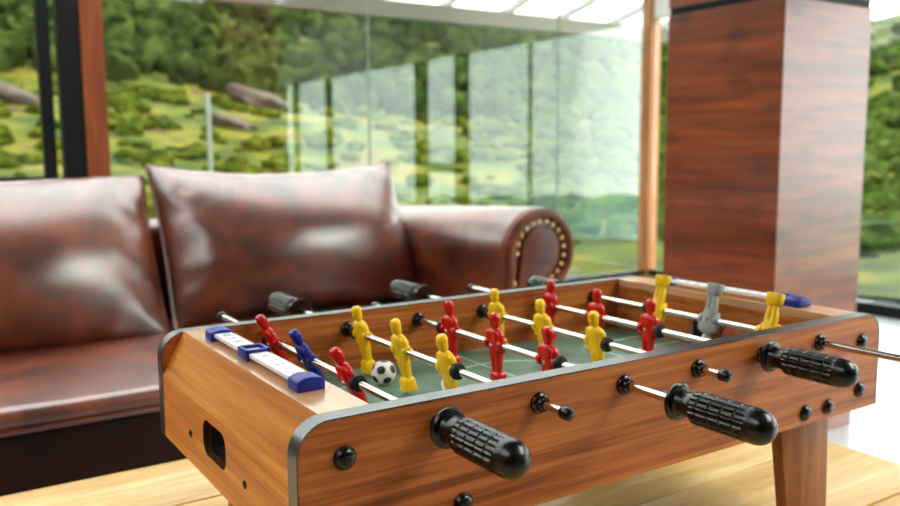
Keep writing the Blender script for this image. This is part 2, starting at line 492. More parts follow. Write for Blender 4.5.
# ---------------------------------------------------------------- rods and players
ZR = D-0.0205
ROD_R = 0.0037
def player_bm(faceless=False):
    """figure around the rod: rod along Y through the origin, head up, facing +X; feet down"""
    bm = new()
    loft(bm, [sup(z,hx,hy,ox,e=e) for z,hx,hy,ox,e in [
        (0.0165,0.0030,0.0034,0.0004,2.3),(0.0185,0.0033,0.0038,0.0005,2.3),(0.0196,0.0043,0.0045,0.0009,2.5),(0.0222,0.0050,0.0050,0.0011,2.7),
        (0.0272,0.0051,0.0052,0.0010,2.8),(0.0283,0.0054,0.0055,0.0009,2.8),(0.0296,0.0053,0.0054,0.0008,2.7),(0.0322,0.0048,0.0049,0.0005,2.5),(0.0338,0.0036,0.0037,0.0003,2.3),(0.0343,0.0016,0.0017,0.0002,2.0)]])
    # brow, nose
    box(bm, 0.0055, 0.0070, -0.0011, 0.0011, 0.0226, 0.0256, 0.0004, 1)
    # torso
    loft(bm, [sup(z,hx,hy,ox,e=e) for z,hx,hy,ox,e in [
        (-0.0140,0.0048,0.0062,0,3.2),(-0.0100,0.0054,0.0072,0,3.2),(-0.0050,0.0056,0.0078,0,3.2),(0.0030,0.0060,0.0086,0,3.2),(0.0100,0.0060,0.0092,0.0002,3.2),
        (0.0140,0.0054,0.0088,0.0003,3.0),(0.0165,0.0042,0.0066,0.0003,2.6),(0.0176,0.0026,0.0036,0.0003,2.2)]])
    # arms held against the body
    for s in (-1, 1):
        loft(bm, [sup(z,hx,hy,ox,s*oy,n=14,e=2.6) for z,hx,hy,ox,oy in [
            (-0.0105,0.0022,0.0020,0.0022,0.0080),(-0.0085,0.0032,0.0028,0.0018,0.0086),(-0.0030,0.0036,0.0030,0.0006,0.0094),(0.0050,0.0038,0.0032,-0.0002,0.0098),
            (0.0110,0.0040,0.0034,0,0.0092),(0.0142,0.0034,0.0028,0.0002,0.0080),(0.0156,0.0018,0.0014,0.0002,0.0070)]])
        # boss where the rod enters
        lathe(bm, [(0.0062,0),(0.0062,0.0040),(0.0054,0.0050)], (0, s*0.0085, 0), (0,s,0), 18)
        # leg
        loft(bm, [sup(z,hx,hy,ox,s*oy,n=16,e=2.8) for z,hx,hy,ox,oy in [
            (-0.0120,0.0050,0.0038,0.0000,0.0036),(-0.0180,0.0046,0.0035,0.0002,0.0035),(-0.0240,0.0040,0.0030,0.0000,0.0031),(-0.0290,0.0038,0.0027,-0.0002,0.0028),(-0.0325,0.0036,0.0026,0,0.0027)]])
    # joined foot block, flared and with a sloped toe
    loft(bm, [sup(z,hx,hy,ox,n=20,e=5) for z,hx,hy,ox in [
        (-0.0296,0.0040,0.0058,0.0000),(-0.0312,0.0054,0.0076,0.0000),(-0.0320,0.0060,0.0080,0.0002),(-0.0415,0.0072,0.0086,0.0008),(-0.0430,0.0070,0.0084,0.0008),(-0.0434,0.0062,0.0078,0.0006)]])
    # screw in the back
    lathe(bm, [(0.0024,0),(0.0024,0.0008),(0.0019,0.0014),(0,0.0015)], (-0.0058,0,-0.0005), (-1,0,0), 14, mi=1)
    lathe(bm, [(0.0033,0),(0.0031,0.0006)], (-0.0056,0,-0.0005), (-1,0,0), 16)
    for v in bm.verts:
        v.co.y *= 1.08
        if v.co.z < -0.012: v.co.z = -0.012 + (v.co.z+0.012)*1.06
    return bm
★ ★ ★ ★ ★
## CHALLENGE
All of the data needs repeating exactly, but the pictures do not.

## RESULT
Keep writing the Blender script for this image. This is part 2, starting at line 492. More parts follow. Write for Blender 4.5.
# ---------------------------------------------------------------- rods and players
ZR = D-0.0205
ROD_R = 0.0037
def player_bm(faceless=False):
    """figure around the rod: rod along Y through the origin, head up, facing +X; feet down"""
    bm = new()
    loft(bm, [sup(z,hx,hy,ox,e=e) for z,hx,hy,ox,e in [
        (0.0165,0.0030,0.0034,0.0004,2.3),(0.0185,0.0033,0.0038,0.0005,2.3),(0.0196,0.0043,0.0045,0.0009,2.5),(0.0222,0.0050,0.0050,0.0011,2.7),
        (0.0272,0.0051,0.0052,0.0010,2.8),(0.0283,0.0054,0.0055,0.0009,2.8),(0.0296,0.0053,0.0054,0.0008,2.7),(0.0322,0.0048,0.0049,0.0005,2.5),(0.0338,0.0036,0.0037,0.0003,2.3),(0.0343,0.0016,0.0017,0.0002,2.0)]])
    # brow, nose
    box(bm, 0.0055, 0.0070, -0.0011, 0.0011, 0.0226, 0.0256, 0.0004, 1)
    # torso
    loft(bm, [sup(z,hx,hy,ox,e=e) for z,hx,hy,ox,e in [
        (-0.0140,0.0048,0.0062,0,3.2),(-0.0100,0.0054,0.0072,0,3.2),(-0.0050,0.0056,0.0078,0,3.2),(0.0030,0.0060,0.0086,0,3.2),(0.0100,0.0060,0.0092,0.0002,3.2),
        (0.0140,0.0054,0.0088,0.0003,3.0),(0.0165,0.0042,0.0066,0.0003,2.6),(0.0176,0.0026,0.0036,0.0003,2.2)]])
    # arms held against the body
    for s in (-1, 1):
        loft(bm, [sup(z,hx,hy,ox,s*oy,n=14,e=2.6) for z,hx,hy,ox,oy in [
            (-0.0105,0.0022,0.0020,0.0022,0.0080),(-0.0085,0.0032,0.0028,0.0018,0.0086),(-0.0030,0.0036,0.0030,0.0006,0.0094),(0.0050,0.0038,0.0032,-0.0002,0.0098),
            (0.0110,0.0040,0.0034,0,0.0092),(0.0142,0.0034,0.0028,0.0002,0.0080),(0.0156,0.0018,0.0014,0.0002,0.0070)]])
        # boss where the rod enters
        lathe(bm, [(0.0062,0),(0.0062,0.0040),(0.0054,0.0050)], (0, s*0.0085, 0), (0,s,0), 18)
        # leg
        loft(bm, [sup(z,hx,hy,ox,s*oy,n=16,e=2.8) for z,hx,hy,ox,oy in [
            (-0.0120,0.0050,0.0038,0.0000,0.0036),(-0.0180,0.0046,0.0035,0.0002,0.0035),(-0.0240,0.0040,0.0030,0.0000,0.0031),(-0.0290,0.0038,0.0027,-0.0002,0.0028),(-0.0325,0.0036,0.0026,0,0.0027)]])
    # joined foot block, flared and with a sloped toe
    loft(bm, [sup(z,hx,hy,ox,n=20,e=5) for z,hx,hy,ox in [
        (-0.0296,0.0040,0.0058,0.0000),(-0.0312,0.0054,0.0076,0.0000),(-0.0320,0.0060,0.0080,0.0002),(-0.0415,0.0072,0.0086,0.0008),(-0.0430,0.0070,0.0084,0.0008),(-0.0434,0.0062,0.0078,0.0006)]])
    # screw in the back
    lathe(bm, [(0.0024,0),(0.0024,0.0008),(0.0019,0.0014),(0,0.0015)], (-0.0058,0,-0.0005), (-1,0,0), 14, mi=1)
    lathe(bm, [(0.0033,0),(0.0031,0.0006)], (-0.0056,0,-0.0005), (-1,0,0), 16)
    for v in bm.verts:
        v.co.y *= 1.08
        if v.co.z < -0.012: v.co.z = -0.012 + (v.co.z+0.012)*1.06
    return bm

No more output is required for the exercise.